[Dataset entries]
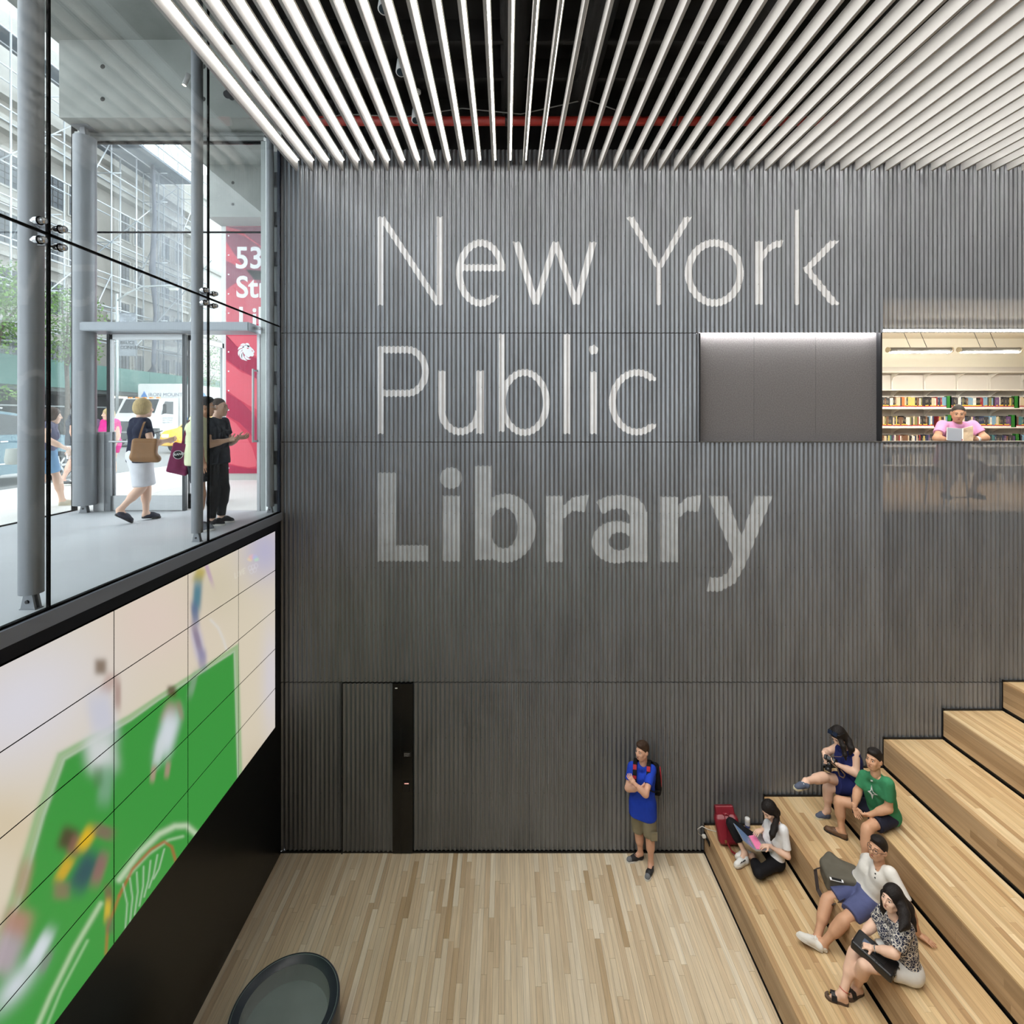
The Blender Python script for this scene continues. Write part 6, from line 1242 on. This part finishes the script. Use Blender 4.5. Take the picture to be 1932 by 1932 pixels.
t5, JJ, up, rt, fw = person('person in white henley shirt, glasses and blue shorts leaning back on one arm', J, v3(-.88, -.36, .20), v3(.12, .03, 1), 'tan', ('short', M_hairb, []), (M_hen, .92, .015, .055, False), ('shorts', M_bsh, .80, .016), ('sneaker', (M_cv, M_whs, M_lace)),
    {'L': (v3(.55, -.6, -.12), v3(0, 0, -1), .15), 'R': (v3(.7, .3, -.1), v3(0, 0, -1), .2)}, dict(w=1.04, arm=1.05, leg=1.06, soleupR=v3(.35, -.1, .9), soleupL=v3(.2, -.05, .95), topname='henley_shirt', flare=.012, neckcut=.06))
hd = JJ['hd']; f_, u_, r_h = headframe(v3(-.88, -.36, .20), v3(.12, .03, 1)); gl = thing('eyeglasses', hd + f_ * .1, 'thin dark-framed eyeglasses on the person in the white henley', 'glasses')
gm = MB()
for e in (-1, 1):
    c = hd + f_ * .106 + r_h * .033 * e + u_ * .002; gm.path([c + r_h * .024 * math.cos(a) + u_ * .018 * math.sin(a) - f_ * .012 * abs(math.cos(a)) * (1 if e * math.cos(a) > 0 else 0) for a in [i * math.pi / 8 for i in range(17)]], .0022, 6); gm.path([hd + f_ * .094 + r_h * .058 * e + u_ * .008, hd + f_ * .05 + r_h * .082 * e + u_ * .006, hd - f_ * .01 + r_h * .088 * e], .0022, 6)
gm.path([hd + f_ * .108 + r_h * .011 + u_ * .006, hd + f_ * .112 + u_ * .009, hd + f_ * .108 - r_h * .011 + u_ * .006], .0022, 6); ob('frame', gm, M_dark, gl)
for i in range(3):
    shirt5 = [c for c in t5.children if c.name.startswith('henley')][0]; bpy.context.view_layer.update(); p, nn = onchest(shirt5, 1652.5 - .7 * i, 1641 + 7.5 * i)
    if p is not None: ob('button', MB().tube(p - nn * .002, p + nn * .004, .008, n=10), M_dark, shirt5)
# grey shoulder bag with a phone on it
bg_ = thing('shoulder_bag', (4.06, 6.15, ZT2), 'olive grey shoulder bag lying on the second tier', 'bag'); M_olv = cloth('olive grey nylon', (98, 94, 84), .7, .5, 10); bcx = v3(4.08, 6.20, ZT2)
Sg = SDF(.009); Sg.box(bcx + v3(0, 0, .10), (nrm((1, -.28, 0)), nrm((.28, 1, 0)), (0, 0, 1)), (.16, .10, .055), .045, .03); Sg.cone(bcx + v3(-.14, .10, .17), bcx + v3(-.04, .16, .23), .035, .03, .07); Sg.cone(bcx + v3(.10, .06, .15), bcx + v3(-.04, .14, .2), .05, .05, .07); sdfobj('bag', [(Sg, 0)], [M_olv], bg_)
M_strap = cloth('dark brown webbing', (64, 56, 54), .8, .1); ob('strap', MB().ribbon([bcx + v3(-.20, .09, .14), v3(3.83, 6.32, ZT2 + .10), v3(3.80, 6.22, ZT2 - .06), v3(3.82, 6.08, ZT2 - .13), v3(3.86, 6.0, ZT2 - .03), v3(3.94, 5.98, ZT2 + .03), v3(4.02, 6.02, ZT2 + .04)], .045, (.75, .1, .3), .003), M_strap, bg_)
ob('zip', MB().path([bcx + v3(-.17, -.05, .11), bcx + v3(-.02, -.13, .10), bcx + v3(.14, -.14, .09)], .008), M_blk, bg_, True); ob('tag', MB().obox(bcx + v3(-.15, -.07, .13), (nrm((.9, -.5, 0)), nrm((0, .3, 1)), nrm((-.5, -.9, .3))), (.028, .010, .003)), mat('white red tag', C(214, 196, 194), .6), bg_)
ob('side_loop', MB().ribbon([bcx + v3(.19, .02, .12), bcx + v3(.26, .02, .2), bcx + v3(.29, .06, .15), bcx + v3(.24, .02, .08), bcx + v3(.2, .0, .06)], .02, (0, 1, .2), .003), M_strap, bg_)
ph = thing('phone', bcx + v3(-.01, -.02, .2), 'white smartphone with a black screen on top of the olive grey bag', 'phone'); pa = nrm((1, -.28, -.02)); pb = nrm((.28, .93, .15)); pn = np.cross(pa, pb); pc = A3(at(1577.5, 1657.5, 6.10)); ob('case', MB().obox(pc, (pa, pb, pn), (.070, .034, .004)), mat('white phone', C(235, 235, 238), .3), ph); ob('screen', MB().obox(pc + pn * .0045, (pa, pb, pn), (.052, .030, .001)), M_gloss, ph)

# ---- 6 woman in patterned blouse, second tier, nearest
J = dict(pel=at(1704, 1813, 5.24), nk=at(1687, 1729, 5.26), hd=at(1683, 1694, 5.26), sL=at(1712, 1752, 5.11), sR=at(1667, 1719, 5.42), eL=at(1688, 1799, 5.08), wL=at(1647, 1789, 5.22), eR=at(1652, 1741, 5.45), wR=at(1621, 1769, 5.42), kR=at(1614, 1796, 5.42), aR=at(1590, 1864, 5.39), kL=at(1631, 1821, 5.20), aL=at(1612, 1862, 5.40))
J['hL'], J['hR'] = hips(J['pel'], v3(0, 1, 0), .092); J['oR'] = onz(1601, 1896, ZT1); J['tR'] = onz(1556, 1879, ZT1); J['oL'] = onz(1627, 1873, ZT1); J['tL'] = onz(1594, 1886, ZT1)
J['aL'] = A3(J['oL']) + v3(-.055, -.0, .085); J['aR'] = A3(J['oR']) + v3(-.05, .02, .09)
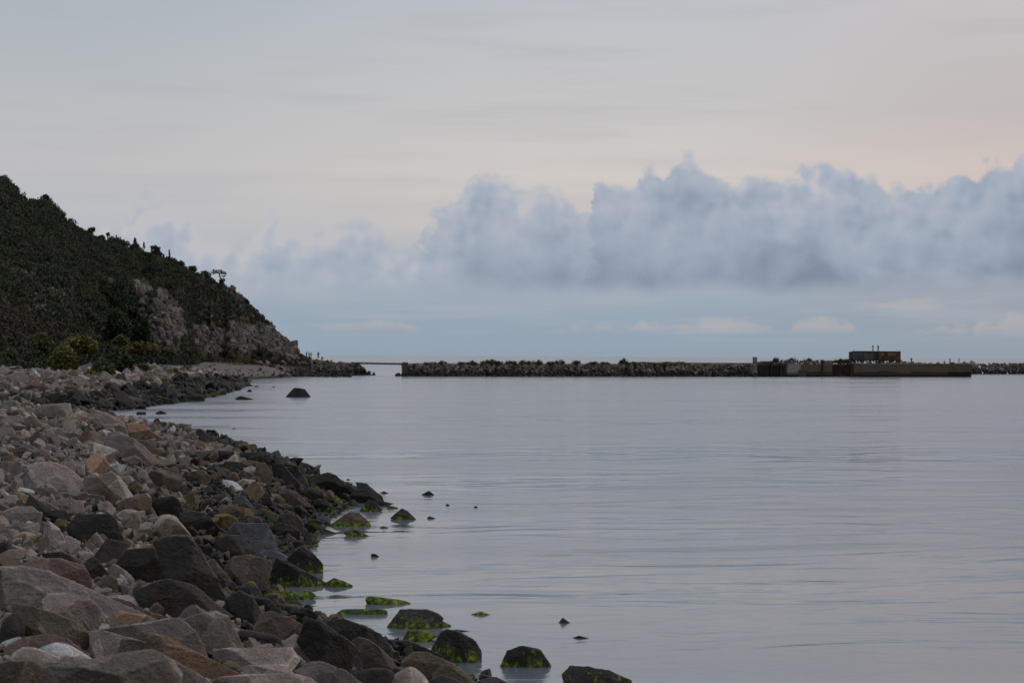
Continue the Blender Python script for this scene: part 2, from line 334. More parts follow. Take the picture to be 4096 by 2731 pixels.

### [Task details]
Lines containing the word "picture" are to be tallied; report only the total.

### [Task result]
2